(WHAT THE TASK ASKS)
From the very first line of the data to the line containing "0.010, 0.004, True)", retype everything exactly, leaving the pictures behind.

(COLLECTED MATERIAL)
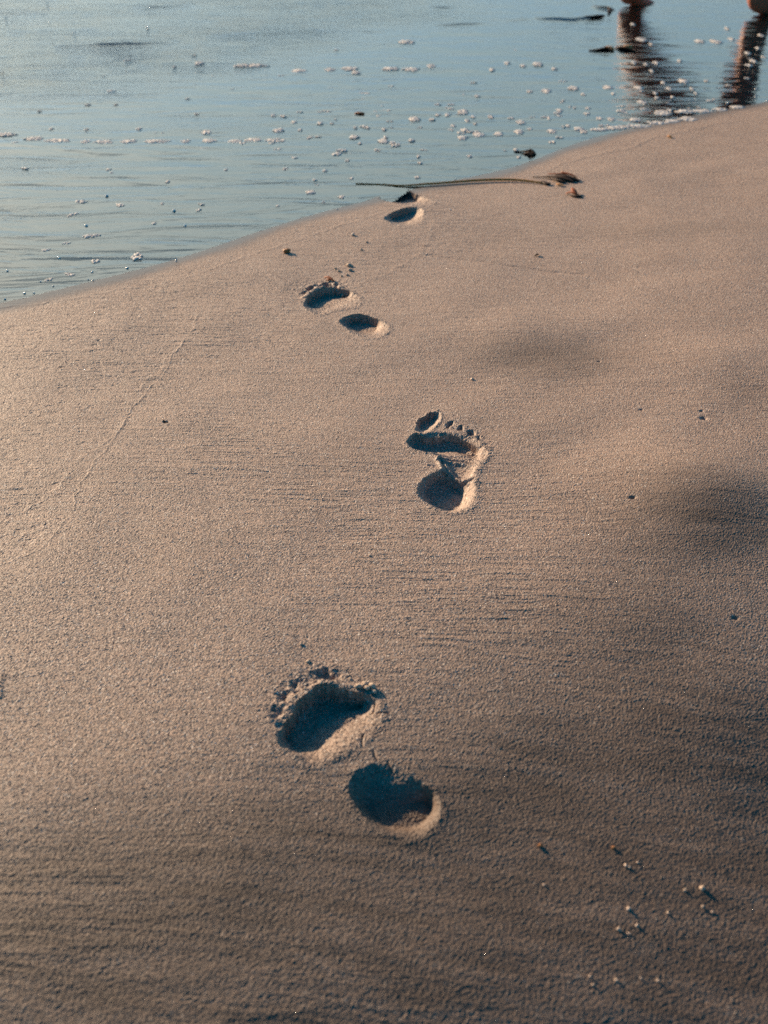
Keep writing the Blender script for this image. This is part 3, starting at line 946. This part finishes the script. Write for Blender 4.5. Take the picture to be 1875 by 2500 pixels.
tuft('floating_seaweed', 1470, 22, [
    (D, (1448, 16, .3, .001), (1468, 19, .8, .004), (1492, 23, .8, .004), (1487, 35, .5, .002)),
], "dark hooked weed awash above the purplish one, left of the wading leg", D, 30, 0.020, 0.003, True)
tuft('floating_seaweed', 880, 279, [
    (R_, (867, 279, .3, .001), (874, 278, .7, .002), (884, 279, .7, .002), (890, 279, .3, .001)),
], "small brown scrap floating among foam flecks in the middle of the water", S_, 30, 0.010, 0.004, True)

# ------------------------------------------------------------------ foam
def foam_mesh(wm, dm, seed, hm=0.004, st=1.0):
    """a raft of small bubbles wm wide and dm deep"""
    rr = random.Random(seed)
    bm = bmesh.new()
    n = int(max(4, min(80, wm * dm / (0.0065 ** 2) * 3.2)))
    for i in range(n):
        a = rr.random() * 6.283; q = math.sqrt(rr.random())
        x = math.cos(a) * q * wm / 2 * (1 + 0.15 * math.sin(3 * a + seed)); y = math.sin(a) * q * dm / 2
        r = hm * (0.5 + 0.7 * rr.random()) * (1.1 - 0.5 * q)
        blob(bm, (x, y, r * 0.25), (r * 1.4 * st, r * 1.25, r * 0.6), 2, 0.08, seed * 50 + i)
    me = bpy.data.meshes.new('foam_patch')
    bm.to_mesh(me); bm.free()
    me.materials.append(M_FOAM)
    me.polygons.foreach_set('use_smooth', [True] * len(me.polygons))
    return me

def foam(name, px, py, wpx, dpx, label, group, me=None, hm=None, seed=None):
    x, y = on_plane(px, py)
    k = mpx(px, py)
    wm = wpx * k * (0.60 if name == 'foam_fleck' else 1.05)
    dm = abs(on_plane(px, py - dpx / 2)[1] - on_plane(px, py + dpx / 2)[1])
    if me is None:
        me = foam_mesh(wm, dm, seed or int(px * 3 + py), hm or min(0.0055, max(0.0020, 2.9 * k)), st=1.0 if wpx < 26 else 2.4)
    o = bpy.data.objects.new(name, me)
    COL.objects.link(o)
    s = max(sand_z(x, y), 0.0)
    o.location = (x, y, s)
    tag(o, label, 'foam', group)
    return o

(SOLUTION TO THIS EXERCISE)
Keep writing the Blender script for this image. This is part 3, starting at line 946. This part finishes the script. Write for Blender 4.5. Take the picture to be 1875 by 2500 pixels.
tuft('floating_seaweed', 1470, 22, [
    (D, (1448, 16, .3, .001), (1468, 19, .8, .004), (1492, 23, .8, .004), (1487, 35, .5, .002)),
], "dark hooked weed awash above the purplish one, left of the wading leg", D, 30, 0.020, 0.003, True)
tuft('floating_seaweed', 880, 279, [
    (R_, (867, 279, .3, .001), (874, 278, .7, .002), (884, 279, .7, .002), (890, 279, .3, .001)),
], "small brown scrap floating among foam flecks in the middle of the water", S_, 30, 0.010, 0.004, True)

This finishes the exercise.